UN passed dissidents’ info to China, says a UN employee


Emma Reilly, an OHCHR employee and human rights lawyer, accuses the UN of trading the background information of dissidents with China in what has been dubbed a name-sharing scandal.

The United Nations High Commissioner for Human Rights (OHCHR) shared the names of Tibetan, Hong Kong, and Uighur dissidents with the Chinese government, according to Emma Reilly, a human rights lawyer who works at OHCHR.

Reilly’s claim has taken on a new dimension with new documents and correspondences accessed by the Anadolu Agency.

Reilly has repeatedly raised these allegations while on active duty at OHCHR.

She had had several email correspondences with OCHR staff, press officers, and coworkers, flagging the issue with utmost urgency.

As Reilly’s concerns became public knowledge, the UN Human Rights Office came under fire. The ones whose names were given to China were mainly Uighur activists, Tibetans and Hongkongers, who took part in UN activities, for a long period.

Reilly recently provided the emails she received, while working actively at the UN body, to the Anadolu Agency.


Even though the OHCHR was quick to deny such allegations, the emails between its employees, press releases and interviews revealed that the UN shared the names of many activists as well as some opponents with the Chinese government who attended panel discussions, conferences, and open sessions on human rights.

Last week on Twitter, Reilly said that she could be dismissed after accusing her employer of sharing the names of Chinese government opponents who took part in UN activities.

The OHCHR has however repeatedly defended itself saying the controversial practice of sharing background information of dissidents has ceased in 2015.

But an OHCHR press release issued in 2017 confirms that the Chinese authorities “regularly” asked the UN office to confirm whether particular names were attending their meetings.

“Chinese authorities, and others, regularly ask the UN Human Rights Office, several days or weeks prior to Human Rights Council meetings, whether particular NGO delegates are attending the forthcoming session. The Office never confirms this information until the accreditation process is formally under way, and until it is sure that there is no obvious security risk,” the press release read.

Several human rights organisations such as UN Watch and Human Rights Watch argue that the UN’s move puts not only the lives of Chinese activists and dissidents at risk, but also exposes their families and relatives to harm.

Reilly has maintained that the UN continues to share names and background information of dissidents with other countries.

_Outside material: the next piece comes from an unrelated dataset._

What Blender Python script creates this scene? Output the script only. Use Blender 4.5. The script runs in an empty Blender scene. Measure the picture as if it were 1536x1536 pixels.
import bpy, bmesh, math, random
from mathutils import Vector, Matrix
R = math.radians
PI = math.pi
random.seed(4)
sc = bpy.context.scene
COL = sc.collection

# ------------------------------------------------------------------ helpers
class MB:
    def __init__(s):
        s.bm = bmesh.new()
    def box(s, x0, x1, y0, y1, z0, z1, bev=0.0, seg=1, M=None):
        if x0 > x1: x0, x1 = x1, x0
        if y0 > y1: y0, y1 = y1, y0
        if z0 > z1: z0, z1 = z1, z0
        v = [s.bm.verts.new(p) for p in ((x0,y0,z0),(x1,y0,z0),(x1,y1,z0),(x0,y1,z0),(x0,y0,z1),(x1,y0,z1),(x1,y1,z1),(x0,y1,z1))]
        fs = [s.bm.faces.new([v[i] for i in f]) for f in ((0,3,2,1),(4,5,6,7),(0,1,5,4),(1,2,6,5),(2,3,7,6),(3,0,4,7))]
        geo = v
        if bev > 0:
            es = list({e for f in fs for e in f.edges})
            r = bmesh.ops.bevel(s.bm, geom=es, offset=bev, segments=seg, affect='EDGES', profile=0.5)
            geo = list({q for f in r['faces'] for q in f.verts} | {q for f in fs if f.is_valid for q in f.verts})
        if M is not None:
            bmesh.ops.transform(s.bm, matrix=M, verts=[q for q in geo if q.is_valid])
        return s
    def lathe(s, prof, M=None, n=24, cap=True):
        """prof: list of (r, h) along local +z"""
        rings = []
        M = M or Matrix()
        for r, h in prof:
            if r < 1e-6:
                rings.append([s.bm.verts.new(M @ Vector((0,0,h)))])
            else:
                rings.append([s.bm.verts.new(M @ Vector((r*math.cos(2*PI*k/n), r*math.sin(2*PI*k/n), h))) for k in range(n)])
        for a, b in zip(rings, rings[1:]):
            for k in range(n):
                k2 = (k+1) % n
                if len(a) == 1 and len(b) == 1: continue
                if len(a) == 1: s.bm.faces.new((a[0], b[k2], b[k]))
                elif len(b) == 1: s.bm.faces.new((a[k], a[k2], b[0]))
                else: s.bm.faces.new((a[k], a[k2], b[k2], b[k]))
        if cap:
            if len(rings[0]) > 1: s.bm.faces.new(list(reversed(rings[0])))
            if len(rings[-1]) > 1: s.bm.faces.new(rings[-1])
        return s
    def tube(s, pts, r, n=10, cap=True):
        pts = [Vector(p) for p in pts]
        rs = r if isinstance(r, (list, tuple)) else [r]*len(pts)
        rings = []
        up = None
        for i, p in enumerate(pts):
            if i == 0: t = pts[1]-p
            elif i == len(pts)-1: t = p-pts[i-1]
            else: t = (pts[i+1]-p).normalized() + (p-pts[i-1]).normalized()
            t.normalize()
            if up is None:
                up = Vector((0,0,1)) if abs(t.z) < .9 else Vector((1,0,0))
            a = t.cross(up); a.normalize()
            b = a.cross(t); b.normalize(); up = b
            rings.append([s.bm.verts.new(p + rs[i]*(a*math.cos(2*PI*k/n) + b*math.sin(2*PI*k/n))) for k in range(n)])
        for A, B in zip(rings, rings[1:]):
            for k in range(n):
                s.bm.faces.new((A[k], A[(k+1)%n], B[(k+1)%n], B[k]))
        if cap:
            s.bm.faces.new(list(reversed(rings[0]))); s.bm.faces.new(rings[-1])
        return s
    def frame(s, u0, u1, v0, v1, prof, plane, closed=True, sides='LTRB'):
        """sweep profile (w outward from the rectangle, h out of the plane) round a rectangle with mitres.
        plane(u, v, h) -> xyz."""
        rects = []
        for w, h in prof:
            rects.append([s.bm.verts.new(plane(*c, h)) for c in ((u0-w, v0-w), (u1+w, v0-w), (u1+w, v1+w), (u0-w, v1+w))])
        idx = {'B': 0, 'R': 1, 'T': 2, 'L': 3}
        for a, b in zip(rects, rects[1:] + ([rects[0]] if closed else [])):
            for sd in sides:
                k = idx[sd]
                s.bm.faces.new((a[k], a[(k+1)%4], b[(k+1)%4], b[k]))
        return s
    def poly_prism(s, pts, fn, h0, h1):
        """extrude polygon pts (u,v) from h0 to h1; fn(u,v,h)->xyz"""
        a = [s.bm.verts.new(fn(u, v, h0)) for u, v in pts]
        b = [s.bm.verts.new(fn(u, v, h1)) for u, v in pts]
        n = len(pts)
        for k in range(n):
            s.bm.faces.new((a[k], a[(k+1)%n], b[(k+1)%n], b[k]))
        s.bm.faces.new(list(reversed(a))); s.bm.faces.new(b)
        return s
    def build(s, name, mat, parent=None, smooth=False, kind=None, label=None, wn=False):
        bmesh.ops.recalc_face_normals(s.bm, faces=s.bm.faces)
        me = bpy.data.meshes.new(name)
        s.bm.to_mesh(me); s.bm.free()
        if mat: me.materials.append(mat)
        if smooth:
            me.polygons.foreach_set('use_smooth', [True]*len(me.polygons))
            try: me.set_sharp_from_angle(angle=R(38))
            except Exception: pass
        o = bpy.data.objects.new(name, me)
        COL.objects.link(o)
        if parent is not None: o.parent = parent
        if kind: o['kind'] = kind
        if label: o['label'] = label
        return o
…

Talking to Anadolu Agency about her experiences after reporting the issue, she said; “I don’t actually have a job. The UN continues to pay me a salary that I have no terms of reference. They can’t fire me because they know I’m telling the truth. But they don’t want me doing any work.”

As per the emails, several incidents took place between 2012 and 2019. On September 7, a diplomat from the Chinese Mission to the UN office in Geneva, asked as a “usual practice” an NGO liaison officer at the OHCHR whether anybody from the list the diplomat had sent to the 21st session of the HRC, had requested accreditation.

The officer passed on two names to the Chinese diplomat in a responding email: Dolkun Isa and He Geng.

Isa was a prominent Uighur politician and activist who attended the UN Human Rights Council meetings in Geneva in 2016 and 2019. Reilly said that Dolkun Isa also testified in her favour.

“Chinese agents visited his family home to tell him to stop his advocacy. He’s been arrested several times. He was refused entry into the UN itself as a direct result of his name being given to the Chinese government. His brother was arrested,” she added.

Going further about her allegations, Reilly said the UN’s practice was “complicit in international crimes”.

“The UN Human Rights Office should not be actively endangering human rights defenders. And that shouldn’t be controversial. And it has been shocking that the only concern of the Human Rights Office has been to stop me reporting it, but not to stop the practice.”

The UN’s denial 

Speaking to the Anadolu Agency on January 14, OHCHR Spokesperson Rupert Colville said; “For the past five years, OHCHR has not confirmed the names of individual activists accredited to attend UN Human Rights Council sessions to any State. Ms. Reilly’s repeated claims the practice continues to this day are false.”

However, Dolkun Isa who testified in favour of Emma Reilly told Anadolu Agency that they wanted to attend the UN Human Rights Council meeting in 2013 with Uighur activist Rabia Kadir and other Uighurs, but that the police attempted to get them out of the council room, which he says was the result of pressure from Chinese authorities.

Isa, who is also the president of the World Uyghur Congress, also added that in 2018, a Chinese diplomat called him a “terrorist” and tried to stop him from entering the UN. The issue was later solved by Germany’s initiative.

The Uighur activist also noted that in 2017 he was detained before a meeting in Italy – again due to pressure from China.

According to Isa, he has not been able to contact any family member since 2017. Also in 2018, Isa says his mother died in a “concentration camp” in China in 2018, and his older brother was arrested, while his younger brother has been missing since 2016.

Later on, he also learned from the Chinese daily Global Times that his father was dead although he had no idea when or where he had died.